Umudumuz, gücümüz, iddiamız büyük
Barış ve Demokratik Toplum Çağrısından sonra arkadaşlarımızla, vekillerimizle birlikte, kadın ve gençlik meclisimizle birlikte neredeyse Türkiye’nin dörtte üçüne gittik, toplantılar yaptık. Barışı toplumsallaştırmaya çalıştık. Barışın emekçiye, yoksula, kadına, gence nasıl katkı sunacağını anlattık. Bizler barışı örgütlerken, bizler barışı anlatırken birileri kayyımcı anlayışta ısrar ediyor. Biz barışı anlatırken kayyımcı anlayışın da değişmesi, dönüşmesi ve bu kayyımcı anlayıştan vazgeçilmesi gerektiğini belirtmek istiyorum. Bugün burada 1 milyonu aşkın canımız var, genç var, kadın var. Umudumuz, gücümüz, iddiamız büyük. Bir gün mutlaka ama mutlaka siyasi tutsakların olmadığı, kayyımların olmadığı, kadınların katledilmediği, Alevilerin eşit yurttaş olduğu bir Türkiye kuracağımızın sözünü veriyoruz. Söz veriyor musun İstanbul?

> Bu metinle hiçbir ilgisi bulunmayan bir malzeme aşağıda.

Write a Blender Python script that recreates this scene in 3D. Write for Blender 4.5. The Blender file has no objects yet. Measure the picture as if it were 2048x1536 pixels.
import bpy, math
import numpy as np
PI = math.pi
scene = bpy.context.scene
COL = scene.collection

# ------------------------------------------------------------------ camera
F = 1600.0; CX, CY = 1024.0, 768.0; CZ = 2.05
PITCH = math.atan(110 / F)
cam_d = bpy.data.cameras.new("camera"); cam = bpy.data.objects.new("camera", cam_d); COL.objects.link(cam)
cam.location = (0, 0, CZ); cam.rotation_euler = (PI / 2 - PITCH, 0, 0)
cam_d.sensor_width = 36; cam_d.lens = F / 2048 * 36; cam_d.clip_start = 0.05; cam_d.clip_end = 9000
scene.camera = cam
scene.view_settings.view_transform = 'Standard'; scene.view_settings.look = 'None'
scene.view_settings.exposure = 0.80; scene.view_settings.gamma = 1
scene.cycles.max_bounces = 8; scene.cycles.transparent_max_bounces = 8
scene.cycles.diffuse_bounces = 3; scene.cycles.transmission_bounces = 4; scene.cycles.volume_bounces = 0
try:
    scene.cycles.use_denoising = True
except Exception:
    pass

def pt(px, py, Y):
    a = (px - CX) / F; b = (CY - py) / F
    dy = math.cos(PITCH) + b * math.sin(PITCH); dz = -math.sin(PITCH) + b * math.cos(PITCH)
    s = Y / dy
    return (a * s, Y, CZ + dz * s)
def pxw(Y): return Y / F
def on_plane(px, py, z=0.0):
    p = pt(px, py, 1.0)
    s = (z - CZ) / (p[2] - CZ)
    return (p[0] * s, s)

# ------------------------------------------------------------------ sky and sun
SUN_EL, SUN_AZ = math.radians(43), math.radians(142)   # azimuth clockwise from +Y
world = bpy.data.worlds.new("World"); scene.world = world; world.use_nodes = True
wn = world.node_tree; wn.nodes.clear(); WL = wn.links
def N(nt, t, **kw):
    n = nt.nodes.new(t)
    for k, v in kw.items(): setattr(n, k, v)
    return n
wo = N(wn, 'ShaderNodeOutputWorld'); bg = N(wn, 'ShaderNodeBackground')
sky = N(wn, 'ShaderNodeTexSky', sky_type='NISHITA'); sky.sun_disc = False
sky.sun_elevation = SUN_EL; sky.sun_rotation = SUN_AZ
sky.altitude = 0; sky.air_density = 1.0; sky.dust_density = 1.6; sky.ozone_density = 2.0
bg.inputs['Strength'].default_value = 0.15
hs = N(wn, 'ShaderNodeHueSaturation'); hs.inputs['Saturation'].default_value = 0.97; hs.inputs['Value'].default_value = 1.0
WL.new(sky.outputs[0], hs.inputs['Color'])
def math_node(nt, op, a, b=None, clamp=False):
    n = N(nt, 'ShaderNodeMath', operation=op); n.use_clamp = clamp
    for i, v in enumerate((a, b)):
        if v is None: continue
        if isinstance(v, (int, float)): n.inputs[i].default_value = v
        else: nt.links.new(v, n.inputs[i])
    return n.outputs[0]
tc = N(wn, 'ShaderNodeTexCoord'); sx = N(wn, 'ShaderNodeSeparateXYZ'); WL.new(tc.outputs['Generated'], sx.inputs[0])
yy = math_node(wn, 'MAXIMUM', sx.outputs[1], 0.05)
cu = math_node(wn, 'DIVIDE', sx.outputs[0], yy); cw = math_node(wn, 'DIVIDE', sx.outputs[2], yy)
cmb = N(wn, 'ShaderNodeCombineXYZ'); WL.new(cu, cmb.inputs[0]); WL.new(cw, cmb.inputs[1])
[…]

Gelê Stenbolê cardin ji bo vê coşa we, vê heybeta we, serfiraziya we, têkoşîna we spas dikim, we hemûyan silav dikim. Hurmetên xwe ji we re pêşkêş dikim. Rojên pêşiya me girîng in. Divê di van rojan de em hîn xurttir tifaqên mezin, têkoşîna mezin biafirînin. Li cem hev bin li cem partiya xwe bin. Ji me hemûyan re serkeftin. Newroza we pîroz be, Newroza Kurdan, Newroza gelan pîroz be. Bimînin di xêr û xweşiyê de, mala te ava Stenbol. Her hebe Stenbol.